INDUSTRY:
PRODUCT DESIGN
TIMELINE:
SEPT - DEC 2025
EXPERIENCE:
ITERATIVE PROTOTYPING
SOFTWARE:




boond
A gesture-responsive hydration companion designed to embed care and connection into everyday rituals.
Arduino and Sensors
Interaction Mapping
Physical Prototyping
UX Research Methods
Woodwork
UI and Visual Design
Individual Project | DEA 2730 | FA25
case.
Loneliness often reveals itself in ordinary routines. Nearly 1 in 3 adults feel lonely at least once a week. Everyday rituals like drinking water – frequent, repetitive, and usually unnoticed - become moments where connection feels absent. In my family, hiccups were seen as a sign that someone was thinking of you. This small superstition shaped how I understood connection, and it became the foundation of my design problem: How might I transform ordinary hydration into a moment of care between people who care about each other?

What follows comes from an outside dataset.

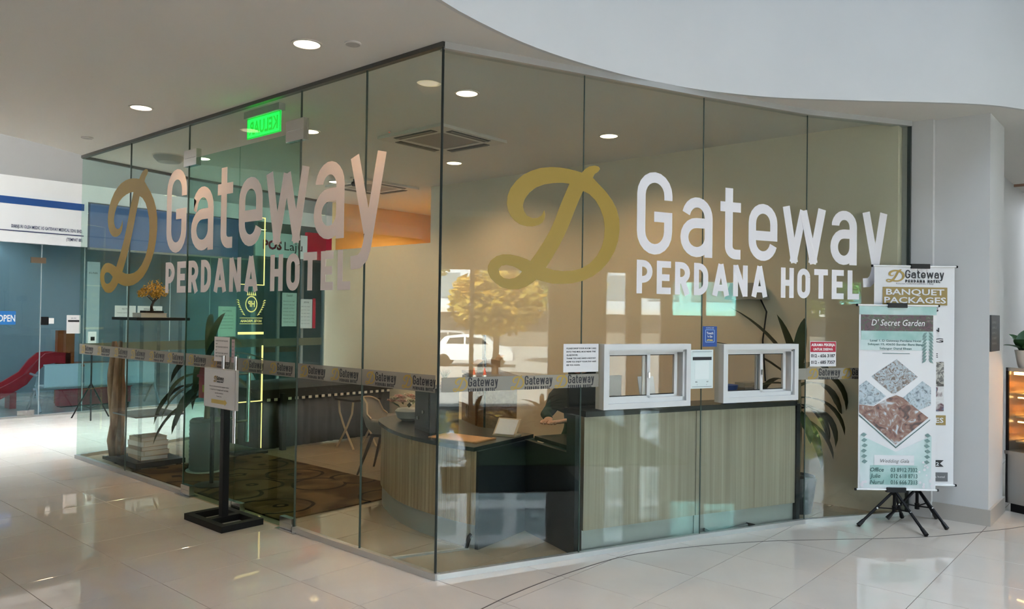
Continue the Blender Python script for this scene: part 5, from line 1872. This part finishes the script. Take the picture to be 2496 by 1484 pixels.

The challenge was to create a device that:
Felt emotionally present without being intrusive
Was intuitive and dependable in everyday use
Built trust through clear, unambiguous feedback
design intent.

boond was designed as a gesture-responsive device that sits atop a water filter, transforming the act of drinking water into a small, emotionally meaningful ritual.
The project prioritizes:
Emotional clarity: users should immediately understand when the device is responding to them
Dependable interaction: gestures must feel intentional, not accidental
Subtle presence: the experience should feel calm, ambient, and optional
research.
To ground the design in real behavior and emotional needs, I conducted a series of qualitative research activities:
Cultural probes to understand hydration habits and personal rituals
Hydration often happens in quiet, transitional moments rather than social settings
Users associated care with with intentional pauses
Small, repeated rituals held more emotional meaning than occasional grand gestures
Scenario-based testing to explore use case, personalization, and long-term use
Emotional value was amplified when the sender could encode meaning into the interaction
Users preferred open-ended personalization and minimal explanation over prescriptive instructions
User experience testing focused on intuitiveness, gesture discovery, and emotional response during interaction
Subtle, ambient feedback was preferred over explicit alerts
When gesture recognition felt inconsistent, trust dropped quickly
Clear confirmation of activation was critical
System Usability Scale (SUS) assessments to validate usability
The system scored high on perceived ease of use
Users described the experience as calming rather than effortful
Reliability mattered more to users than feature richness
iterative process.
Prototype 1:
Tested basic gesture sensing and LED response
Revealed issues with accidental activation and unclear feedback
Prototype 2:
Improved sensor placement and enclosure
Introduced clearer gesture-to-light mapping
Users requested stronger confirmation of activation
Prototype 3:
Refined gesture accuracy and LED animations
Integrated planter structure to soften the technological presence and generated CAD and low-fidelity models
Supported more intentional, repeatable interactions
final design.
boond's final design integrates interaction logic, physical form, and system feedback into a cohesive, emotionally legible experience.
boond is designed to be given from one person to another. A sender personalizes gestures, colors, and meanings through the mobile app before gifting the device. When the recipient fills their water bottle, they interact with boond using simple hand gestures. The device recognizes the gesture, confirms it through light, and dispenses water onto the built-in plant, turning a routine action into a small moment of care.
The interaction resets automatically, allowing the ritual to repeat consistently without instruction or adjustment. The closed-loop interaction prioritizes dependability, ensuring users trust the system through repeated everyday use.
The accompanying mobile app extends the experience by allowing users to personalize gestures, colors, and meanings - particularly when boond is given to a close one. App screens and flows were designed in Figma for functional simplicity.
Three interaction modes were designed to accommodate different contexts, balancing automation with user control. These modes were first explored through low-fidelity sketches and interaction diagrams, then validated through scenario testing.
Physically, the final prototype brings together refined gesture detection, adjustable LED animations, and a structured and cohesive planter enclosure. The enclosure was developed through iterative CAD exploration in Rhino, while rapid physical prototyping supported testing sensor placement, enclosure proportions, and interaction ergonomics. The form is intentionally restrained, allowing the interaction and emotional experience to remain central rather than performative.
MODE 1
Swipe right/left
Fast LEDs
Fast pour
Soothing color
MODE 2
Swipe up/down
Slow LEDs
Slow pour
Soothing color
MODE 3
Hover/push/pull
LED loop
No pour
Rainow colors
reflection.
This project reinforced for me that emotional design does not require complexity. Trust emerges when form is intentional and interactions are dependable.